Sorridiamo scambiandoci rapidamente i convenevoli. Gli espongo le ragioni della nostra visita. “Vorremmo sapere qualcosa di più del lavoro che svolgete qui, e in particolare presso la Comunità di San Claudio”. Sì, quella che sorge di fianco all’abbazia, nella frazione del municipio di Corridonia (MC). Quella che ospita i matti. Con nomi, cognomi, storie. E gli operatori che li assistono ogni giorno, dal 1998. Anche loro con nomi, cognomi e storie. Ma ci torneremo un’altra volta.

Quella di Capodarco (l’associazione) è una realtà nata 56 anni fa, ad opera di don Franco Monterubbianesi. Vinicio Albanesi, al tempo, era un ‘semplice’ seminarista. Quando la vecchia villa abbandonata di Fermo diventa sede ufficiale, le prime persone accolte sono i disabili fisici. Nel tempo, arrivano quelli psichici, poi i giovani, i minorenni, i tossicodipendenti, gli immigrati e i malati psichiatrici. Gli ultimi della società, diremmo noialtri. La missione dell’associazione rimane sempre la stessa, per tutti: la riabilitazione e l'inserimento sociale e lavorativo. Nel 1974 don Vinicio si insedia in pianta stabile alla guida di questo insolito carrozzone, e dieci anni dopo ne diventa presidente. Oggi lui ne ha 79, ed ha declinato il proprio ruolo a presidente onorario, lasciando a persone altrettanto abili la gestione di Capodarco. Sempre però supervisionando, s’intende.   

Profonde saggezza con le sue parole, umanità con lo suo sguardo, autorevolezza grazie a un carattere che fa da contraltare alla corporatura minuta. “La nostra è la storia di un percorso fatto di persone che ‘sembrano’ diverse da quelle, cosiddette, normali. In realtà, anche loro hanno sentimenti, voglie, difficoltà, sogni, ricordi, cose belle e cose brutte. Il resto del mondo, però, tende ad etichettarli: i pazzi, i disabili, i tossici, varie categorie. Ma questo è frutto di una visione esterna, superficiale, comunque non reale. Sono persone che certamente non hanno autonomia, fisica o mentale. Però sono persone come tutte”.
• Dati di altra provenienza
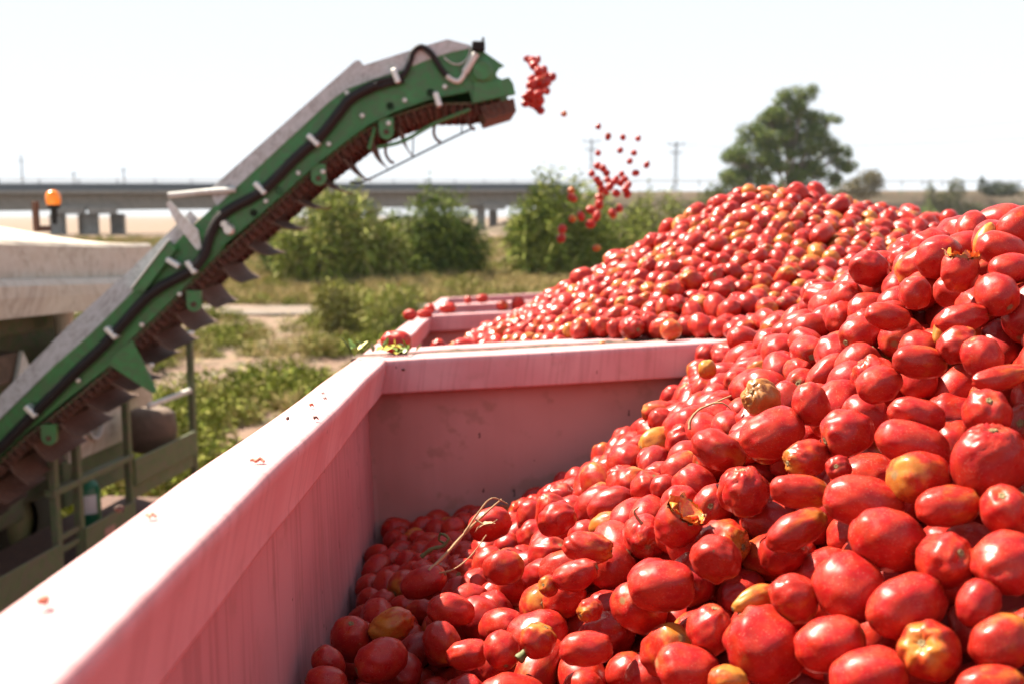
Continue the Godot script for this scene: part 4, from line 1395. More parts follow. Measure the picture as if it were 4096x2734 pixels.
func heap_normal(u: float, w: float, near: bool) -> Vector3:
	var e := 0.02
	return Vector3(-(heap(u + e, w, near) - heap(u - e, w, near)) / (2 * e), 1.0, -(heap(u, w + e, near) - heap(u, w - e, near)) / (2 * e)).normalized()

var tp: Array[Vector3] = []       # centres in bin coordinates (u, v, w)
var ta := PackedFloat32Array()    # short half axis
var tb := PackedFloat32Array()    # half length
var tx: Array[Vector3] = []       # direction of the stem end
var tshape: Array[String] = []
var ttex := PackedInt32Array()
var ttint := PackedInt32Array()
var tname: Array[String] = []     # labels of those told apart by eye in the photograph
var thome: Array[Vector3] = []
var n_hero := 0

func add_tomato(p: Vector3, a: float, b: float, x: Vector3, shape: String, t: int, tint: int, label := ""):
	tp.append(p); ta.append(a); tb.append(b); tx.append(x.normalized())
	tshape.append(shape); ttex.append(t); ttint.append(tint); tname.append(label); thome.append(p)

func hero(p: Vector3, a: float, b: float, x: Vector3, shape: String, t: int, tint: int, label: String):
	add_tomato(p, a, b, x, shape, t, tint, label)

func heroes():
	hero(Vector3(0.754, -0.030, -1.405), 0.0350, 0.0430, Vector3(0.04, 0.98, -0.19), "huge", 0, 0, "largest dark red tomato, round with deep puckered wrinkles around its stem end")
	hero(Vector3(0.694, -0.048, -1.367), 0.0281, 0.0322, Vector3(-0.96, 0.15, -0.25), "plum", 1, 2, "orange red plum tomato below the ribbed oval one, stem dimple facing sideways")
	hero(Vector3(0.712, -0.016, -1.323), 0.0260, 0.0401, Vector3(0.91, -0.38, -0.16), "lobed", 0, 2, "long red tomato with shallow ribs lying above the orange red one with a stem dimple")
	hero(Vector3(0.778, 0.012, -1.356), 0.0247, 0.0305, Vector3(-0.28, 0.66, -0.70), "round", 0, 1, "round red tomato resting on the largest wrinkled one, green stem scar turned up")
	hero(Vector3(0.643, -0.076, -1.355), 0.0284, 0.0421, Vector3(0.96, -0.21, -0.15), "plum", 0, 2, "big smooth red tomato just above the biggest pear shaped one")
	hero(Vector3(0.642, -0.108, -1.419), 0.0326, 0.0435, Vector3(0.88, -0.47, 0.04), "pear", 0, 3, "biggest pear shaped red tomato, tapering to one side in the nearest part of the heap")
	hero(Vector3(0.676, -0.110, -1.468), 0.0255, 0.0312, Vector3(0.15, 0.50, -0.86), "round", 0, 3, "round red tomato with a green rimmed stem scar staring straight out")
	hero(Vector3(0.713, -0.105, -1.500), 0.0283, 0.0320, Vector3(0.77, 0.55, 0.31), "plum", 0, 2, "blunt red tomato beside the round one with the green rimmed scar")
	hero(Vector3(0.599, -0.142, -1.424), 0.0335, 0.0374, Vector3(-0.34, 0.67, 0.66), "round", 0, 1, "large deep red ball shaped tomato with a dusty grey patch")
	hero(Vector3(0.513, -0.197, -1.414), 0.0367, 0.0407, Vector3(-0.54, 0.70, 0.47), "round", 0, 1, "large dull red tomato shading the gap beside it, nearest row of the heap")
	hero(Vector3(0.561, -0.187, -1.468), 0.0274, 0.0349, Vector3(0.90, 0.38, -0.21), "plum", 0, 3, "shiny red plum tomato between two large dull ones in the nearest row")
	hero(Vector3(0.631, -0.149, -1.484), 0.0288, 0.0390, Vector3(0.94, 0.27, 0.18), "plum", 0, 2, "stout red plum tomato with a small brown nick, above the yellow ribbed one")
	hero(Vector3(0.628, -0.173, -1.526), 0.0267, 0.0285, Vector3(-0.60, 0.57, -0.56), "ribbed", 1, 3, "yellow orange ribbed tomato with a deep star shaped stem hollow")
	hero(Vector3(0.511, -0.168, -1.380), 0.0129, 0.0269, Vector3(-0.94, -0.27, -0.18), "pear", 2, 2, "slim yellow pear shaped tomato wedged behind a large dull red one")
	hero(Vector3(0.433, -0.183, -1.270), 0.0284, 0.0397, Vector3(0.99, 0.04, -0.13), "lobed", 0, 2, "long red tomato with strong ribs under the first split one")
	hero(Vector3(0.493, -0.149, -1.287), 0.0274, 0.0280, Vector3(0.27, -0.52, 0.81), "round", 1, 1, "round orange red tomato with a tiny dark dot facing out")
	hero(Vector3(0.574, -0.109, -1.331), 0.0205, 0.0367, Vector3(0.91, 0.42, -0.01), "plum", 1, 0, "slanting orange red tomato with a pale scuffed end")
	hero(Vector3(0.549, -0.089, -1.217), 0.0267, 0.0308, Vector3(-0.13, 0.98, -0.13), "wrinkled", 0, 1, "dusky pinkish tomato with fine wrinkles running to its tip")
	hero(Vector3(0.594, -0.077, -1.285), 0.0202, 0.0337, Vector3(0.98, -0.13, -0.15), "plum", 1, 1, "oval orange red tomato next to the dusky wrinkled one")
	hero(Vector3(0.626, -0.001, -1.030), 0.0253, 0.0287, Vector3(-0.69, 0.47, -0.54), "rotten", 2, 0, "rotting brown and yellow tomato with a sunken pale scar")
	hero(Vector3(0.618, -0.049, -1.239), 0.0222, 0.0291, Vector3(-0.96, -0.10, -0.27), "wrinkled", 1, 2, "yellow orange tomato with a creased stem dimple")
	hero(Vector3(0.549, -0.061, -1.094), 0.0274, 0.0378, Vector3(0.88, -0.47, -0.06), "plum", 1, 0, "red tomato with orange underside and black specks of soil")
	hero(Vector3(0.609, -0.031, -1.145), 0.0301, 0.0413, Vector3(0.93, 0.37, 0.09), "plum", 0, 3, "large plain red tomato beside the rotting brown one's lower edge")
	hero(Vector3(0.655, 0.000, -1.143), 0.0251, 0.0289, Vector3(-0.29, 0.96, -0.02), "plum", 0, 3, "upright bright red tomato standing on its end near the rotting one")
	hero(Vector3(0.665, -0.019, -1.245), 0.0266, 0.0313, Vector3(-0.95, -0.29, -0.08), "round", 0, 2, "fat red tomato in the shade line left of the long ribbed one")
	hero(Vector3(0.700, -0.068, -1.425), 0.0207, 0.0316, Vector3(0.98, 0.13, -0.13), "plum", 1, 1, "glossy orange red tomato under the largest wrinkled one")
	hero(Vector3(0.737, -0.066, -1.465), 0.0237, 0.0285, Vector3(-0.39, 0.75, -0.54), "round", 0, 3, "round bright red tomato with a whitish corky scar low on its side")
	hero(Vector3(0.637, -0.051, -1.292), 0.0145, 0.0157, Vector3(-0.47, 0.34, -0.81), "round", 0, 0, "small dark red tomato with a round hole in it")
	hero(Vector3(0.464, -0.200, -1.371), 0.0239, 0.0260, Vector3(0.21, 0.97, -0.14), "plum", 0, 3, "short bright red tomato in front of the big ribbed one")
	hero(Vector3(0.434, -0.231, -1.396), 0.0244, 0.0335, Vector3(-0.97, 0.23, -0.05), "plum", 0, 2, "broad red tomato at the near edge under the short bright one")
	hero(Vector3(0.464, -0.226, -1.442), 0.0146, 0.0195, Vector3(0.99, -0.04, -0.14), "plum", 2, 1, "pale yellow orange tomato peeping out at the near edge")
	hero(Vector3(0.579, -0.199, -1.514), 0.0270, 0.0360, Vector3(0.93, 0.30, -0.22), "lobed", 0, 2, "big dusty pink tomato with a shallow cleft at the near edge")
	hero(Vector3(0.675, -0.163, -1.561), 0.0232, 0.0283, Vector3(0.88, 0.46, -0.10), "plum", 1, 0, "orange shouldered red tomato catching light at the near right corner")
	hero(Vector3(0.664, -0.181, -1.576), 0.0195, 0.0304, Vector3(0.97, 0.22, -0.12), "plum", 1, 2, "broad orange red tomato, lowest one in the near right corner")
	hero(Vector3(0.679, -0.137, -1.529), 0.0196, 0.0231, Vector3(0.53, 0.78, 0.33), "plum", 0, 0, "half hidden dark red tomato beneath the blunt one")
	hero(Vector3(0.542, -0.165, -1.408), 0.0241, 0.0251, Vector3(0.45, -0.88, -0.18), "plum", 1, 3, "orange striped red tomato leaning on the large deep red ball")
	hero(Vector3(0.879, 0.168, -0.797), 0.0294, 0.0349, Vector3(0.68, -0.32, 0.65), "round", 0, 0, "big lone dark red tomato on the crest with small ones behind it")
	hero(Vector3(0.900, 0.182, -0.994), 0.0293, 0.0333, Vector3(0.55, 0.65, -0.53), "plum", 0, 1, "red tomato with a yellowish star scar, just behind the burst one")
	hero(Vector3(0.929, 0.188, -1.114), 0.0231, 0.0331, Vector3(0.92, -0.39, -0.06), "plum", 0, 2, "long red tomato with a hard shine on the crest beside the burst one")
	hero(Vector3(0.836, 0.135, -1.059), 0.0215, 0.0228, Vector3(-0.12, 0.99, -0.03), "plum", 0, 2, "rounded red tomato below the red one with the star scar")
	hero(Vector3(0.875, 0.132, -1.199), 0.0245, 0.0298, Vector3(0.16, -0.58, -0.80), "round", 0, 1, "round red tomato with a brown ringed scar, below the burst one")
	hero(Vector3(0.909, 0.163, -1.168), 0.0204, 0.0264, Vector3(0.99, 0.12, -0.03), "plum", 0, 2, "plump red tomato between the long crest one and the brown scarred one")
	hero(Vector3(0.834, 0.107, -1.198), 0.0193, 0.0317, Vector3(0.99, 0.16, -0.03), "plum", 0, 3, "smooth red oval tomato under the brown scarred one")
	hero(Vector3(0.802, 0.076, -1.238), 0.0215, 0.0244, Vector3(0.84, 0.53, -0.10), "wrinkled", 1, 0, "shrivelled orange tomato with a leathery crinkled skin")
	hero(Vector3(0.812, 0.066, -1.282), 0.0235, 0.0257, Vector3(-0.45, 0.89, -0.02), "round", 0, 2, "deep red blocky tomato beside the shrivelled orange one")
	hero(Vector3(0.770, 0.059, -1.223), 0.0201, 0.0333, Vector3(0.98, -0.19, -0.05), "plum", 1, 3, "half red half yellow oval tomato")
	hero(Vector3(0.791, 0.105, -1.073), 0.0187, 0.0304, Vector3(0.97, -0.26, -0.05), "plum", 0, 3, "smooth long red tomato halfway up the heap's shoulder")
	hero(Vector3(0.939, 0.203, -1.058), 0.0144, 0.0261, Vector3(0.39, 0.92, 0.05), "pear", 2, 2, "yellow pear shaped tomato standing on the crest")
	hero(Vector3(0.974, 0.218, -1.070), 0.0232, 0.0310, Vector3(0.85, 0.53, 0.00), "plum", 1, 1, "large orange red tomato, highest on the near heap's crest")
	hero(Vector3(0.807, 0.048, -1.332), 0.0136, 0.0315, Vector3(0.99, 0.16, -0.03), "plum", 1, 3, "long flat orange tomato in the upper right of the heap")
	hero(Vector3(0.720, -0.003, -1.308), 0.0214, 0.0310, Vector3(0.95, -0.31, -0.06), "plum", 0, 2, "broad red tomato under the half red half yellow oval")
	hero(Vector3(0.722, 0.031, -1.205), 0.0233, 0.0280, Vector3(0.96, 0.29, -0.02), "plum", 0, 2, "red tomato left of the half red half yellow oval's lower end")
	hero(Vector3(0.021, -0.345, -0.931), 0.0309, 0.0390, Vector3(0.10, 0.86, -0.50), "round", 0, 2, "dark red tomato in the bin wall's shade, dry stem scar on top")
	hero(Vector3(0.078, -0.330, -1.062), 0.0276, 0.0369, Vector3(-0.89, -0.16, -0.43), "plum", 0, 2, "long dark red tomato in the shade with a brown scar at its end")
	hero(Vector3(0.083, -0.324, -0.947), 0.0247, 0.0353, Vector3(-0.92, -0.35, -0.19), "wrinkled", 2, 0, "two coloured tomato in the shade, creased yellow end and red end")
	hero(Vector3(0.125, -0.309, -0.786), 0.0266, 0.0399, Vector3(0.94, 0.33, -0.01), "plum", 0, 1, "long deep red tomato lying diagonally just left of the dry vine twig")
	hero(Vector3(0.176, -0.285, -1.005), 0.0231, 0.0340, Vector3(0.97, -0.23, 0.05), "plum", 0, 3, "glossy red tomato half in the wall's shadow and half in sun")
	hero(Vector3(0.165, -0.298, -1.093), 0.0241, 0.0277, Vector3(0.45, -0.88, -0.18), "plum", 1, 0, "brownish red tomato with an orange flank at the shadow's edge")
	hero(Vector3(-0.003, -0.351, -1.004), 0.0205, 0.0276, Vector3(-0.60, 0.80, -0.02), "round", 0, 2, "round dark tomato pressed against the pink side wall")
	hero(Vector3(0.004, -0.350, -1.076), 0.0219, 0.0292, Vector3(-0.97, 0.23, -0.05), "plum", 0, 2, "dark tomato lowest in the corner by the pink side wall")
	hero(Vector3(0.241, -0.265, -0.605), 0.0304, 0.0402, Vector3(0.96, 0.29, -0.02), "plum", 0, 3, "bright oval red tomato standing out above the dry vine twig")
	hero(Vector3(0.255, -0.240, -0.964), 0.0251, 0.0310, Vector3(0.99, 0.12, -0.03), "plum", 1, 0, "sunlit orange red tomato just right of the dry vine twig")
	hero(Vector3(0.367, -0.180, -1.099), 0.0210, 0.0342, Vector3(0.98, -0.13, -0.15), "wrinkled", 1, 1, "orange red oval tomato with crinkled ends in the middle of the slope")
	hero(Vector3(0.341, -0.184, -0.915), 0.0259, 0.0307, Vector3(0.88, 0.43, 0.20), "round", 0, 1, "round dusky red tomato with sandy flecks in the middle of the slope")
	hero(Vector3(0.199, -0.290, -1.165), 0.0183, 0.0262, Vector3(0.99, 0.12, -0.03), "plum", 0, 3, "vivid red tomato with its top in sunlight by the shadow's edge")
	hero(Vector3(0.243, -0.275, -1.196), 0.0222, 0.0245, Vector3(0.18, -0.63, -0.75), "round", 0, 2, "red tomato with a ringed brown scar low on the near slope")
	hero(Vector3(0.287, -0.256, -1.221), 0.0213, 0.0213, Vector3(0.54, 0.84, -0.06), "round", 1, 2, "small round orange red tomato above a green stalk")
	hero(Vector3(0.339, -0.245, -1.287), 0.0196, 0.0310, Vector3(1.00, 0.04, -0.04), "plum", 0, 3, "long bright red tomato low on the near slope, smooth and unmarked")
	hero(Vector3(0.319, -0.215, -1.131), 0.0135, 0.0153, Vector3(-0.53, 0.38, -0.76), "round", 1, 2, "little orange tomato with a hollow stem end")
	hero(Vector3(0.351, -0.219, -1.232), 0.0141, 0.0162, Vector3(-0.85, -0.22, -0.48), "wrinkled", 1, 3, "small orange tomato with star shaped creases")
	hero(Vector3(0.335, -0.208, -1.136), 0.0198, 0.0315, Vector3(0.87, 0.38, -0.31), "plum", 0, 2, "red tomato with a pale green ringed scar in the middle of the slope")
	hero(Vector3(0.645, 0.001, -0.633), 0.0172, 0.0180, Vector3(-0.12, 0.99, -0.03), "round", 2, 3, "small yellow green tomato wedged under the far rim of the near bin")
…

La paura, non come giustificazione. Ma come base di uno stigma sociale. E sentimento condiviso da chi una vita normale la immagina con un lavoro, una casa, la buona salute. I requisiti necessari per non essere lasciati ai margini della società. “Quando accettammo di occuparci dei disabili mentali - aggiuge don Vinicio - posi due condizioni: nessun infermiere dai reparti psichiatrici, e soprattutto degli operatori giovani. Partimmo con ragazzi e ragazze di 23-24 anni. Mi dissero che era un azzardo, ma non lo era: i giovani hanno le capacità di essere curiosi, attenti e soprattutto disponibili ad apprendere”.